Tuesday, February 7, 2012

My issues with counting sheep

Sometimes, like all people I believe, I have problems going to sleep. Also, like most people, I have heard of the advice to "count sheep" and imagine them going over a fence and count them as they jump over. This is a relatively simple visual to imagine.

But then I start to question my identity. Who am I? Why am I watching sheep jump over a fence and counting them? Am a farmer who is just watching my flock escape the pen, but not caring enough to try and stop them, and instead I am just counting them? I would imagine that they wouldn't just find a random section of fence to jump over and would have a purpose of jumping. 

Maybe I am an evil farmer who tortures sheep, but have realized my evil ways, so I am watching them escape and just counting to see how many are left to jump? Or maybe I am not too evil of a farmer, but I have no clue how many sheep I have, so to count them I didn't feed them for a few days and put some food in a place they could see in an empty pen adjacent to the one they're in. Since these sheep only like to jump one at a time, I can count them all.

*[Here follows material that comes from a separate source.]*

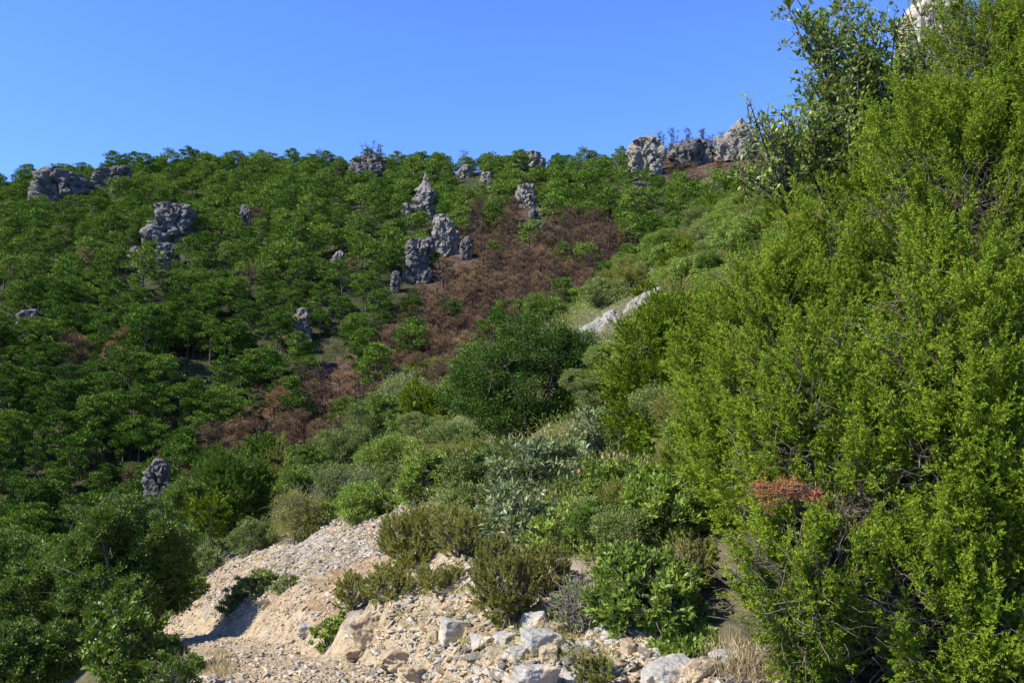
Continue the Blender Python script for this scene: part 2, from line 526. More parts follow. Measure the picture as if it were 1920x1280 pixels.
# ------------------------------------------------------------------ crags on the far hillside
def crag(rows, d, label, mat, seed, dep=0.8, name='rock_outcrop', rough=0.15, cat='rock outcrop', sink=18):
    """rows: (py, left px, right px) from the top down; an oval column of real depth, broken by noise"""
    rows = sorted(rows)
    top, bot = rows[0], rows[-1]
    rows = [(top[0] - 3, (top[1] * 2 + top[2]) / 3 + 1, (top[1] + top[2] * 2) / 3 - 1)] + rows + \
           [(bot[0] + sink, bot[1] - 2, bot[2] + 2)]
    ys = np.array([r[0] for r in rows], float)
    nv, nu = 90, 130
    py = np.linspace(ys[0], ys[-1], nv)
    xl = np.minimum.accumulate(np.interp(py, ys, [r[1] for r in rows])); xr = np.maximum.accumulate(np.interp(py, ys, [r[2] for r in rows]))
    xl = xl + 1.5 * vnoise(np.stack([py / 7, 0 * py, 0 * py + seed], -1)); xr = xr + 1.5 * vnoise(np.stack([py / 7, 0 * py + 5, 0 * py + seed], -1))
    wmax = (xr - xl).max() / F * d
    L = W(xl, py, d); R_ = W(xr, py, d)
    c = (L + R_) / 2; hw = (R_[:, 0] - L[:, 0]) / 2
    hw = np.maximum(hw, wmax * .02)
    th = np.arange(nu) * 2 * math.pi / nu
    ct, st = np.cos(th), np.sin(th)
    pw = 0.75
    ex = np.sign(ct) * np.abs(ct) ** pw; ey = np.sign(st) * np.abs(st) ** pw
    hd = np.maximum(hw, wmax * 0.12) * dep
    V = np.stack([c[:, None, 0] + hw[:, None] * ex, c[:, None, 1] + hd[:, None] * ey,
                  c[:, None, 2] + 0 * ex * hw[:, None]], -1)
    V = np.concatenate([V, np.broadcast_to(c[0] + [0, 0, .02], (1, nu, 3))], 0)[np.r_[nv, 0:nv]]
    nrm = unit(np.stack([ex, ey, 0.25 * np.ones(nu)], -1))[None]
    s = 1 / max(wmax, 1e-3)
    a = fbm(V * s * 2.2 * [1, 1, .8], seed, 3)
    wq = V * s + .10 * np.stack([fbm(V * s * 5, seed + 31, 2), fbm(V * s * 5, seed + 32, 2), fbm(V * s * 5, seed + 33, 2)], -1)
    ridg, gap1 = blocks(wq * [3.6, 3.6, 1.9], seed + 5)
    rid2, gap2 = blocks(wq * [9, 9, 5], seed + 6)
    fine = fbm(V * s * 13, seed + 9, 3)
    strat = np.round(fbm(V * s * 3.1 * [.6, .6, 2.2], seed + 3, 2) * 5) / 5
    amp = rough * np.concatenate([hw[:1] * .6, .3 * wmax + 1.2 * hw])[:, None]
    amp = np.minimum(amp, 2.2 * rough * np.concatenate([hw[:1], hw])[:, None])
    V = V + nrm * (.85 * amp * (.8 * a + 1.1 * ridg - .75 * (1 - sstep(0, .16, gap1)) + .45 * rid2 - .3 * (1 - sstep(0, .2, gap2)) - .1 + 0.25 * fine + .25 * strat))[..., None]
    nv += 1
    i = np.arange(nv - 1)[:, None] * nu; j = np.arange(nu)[None]; j2 = (j + 1) % nu
    q = np.stack([i + j, i + nu + j, i + nu + j2, i + j2], -1).reshape(-1, 4)
    org = c[-1]
    o = obj(name, new_mesh(name, V.reshape(-1, 3) - org, q, mat, None, False, 4), loc=[float(k) for k in org])
    tag(o, label, cat, 'limestone crags on the wooded hillside')
    CRAGBOX.append((min(r[1] for r in rows), rows[0][0], max(r[2] for r in rows), bot[0], d))
    return o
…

Then, when I'm not having the problem of "who am I?" I have issues on where all these sheep are going. My brain has to know their location and cannot just put them out of the frame like they do in cartoons. I then have problems with sheep piling up and they stop jumping because there is no where for them to land on the other side.

The strange white lumps behind him are more badly drawn sheep.
Then I think that maybe it is just the counting that is supposed to make people fall asleep. It makes sense, it is something we can do without thought, but it can still occupy our minds so that we stop worrying about how we aren't asleep yet and just fall asleep.

The problem I had with that, is that I felt some pride at getting to 100 then 200 and I think to myself "Yeah! When I wake up tomorrow, I'm going to tell everyone how high I counted and they're going to be so impressed!" I have no clue why this thought enters my head, because when I think about it later, it sounds so stupid. So, now I'm trying to get to the highest number possible, but I keep waking myself out of the progress I had made towards sleep because I'll hear myself screwing me out of my high score.


I can't help but wonder how many times I've done it before and didn't catch it. Finally I fall asleep wondering what's the point of life if I cannot even count right and nothing matters anyways. Thanks sheep!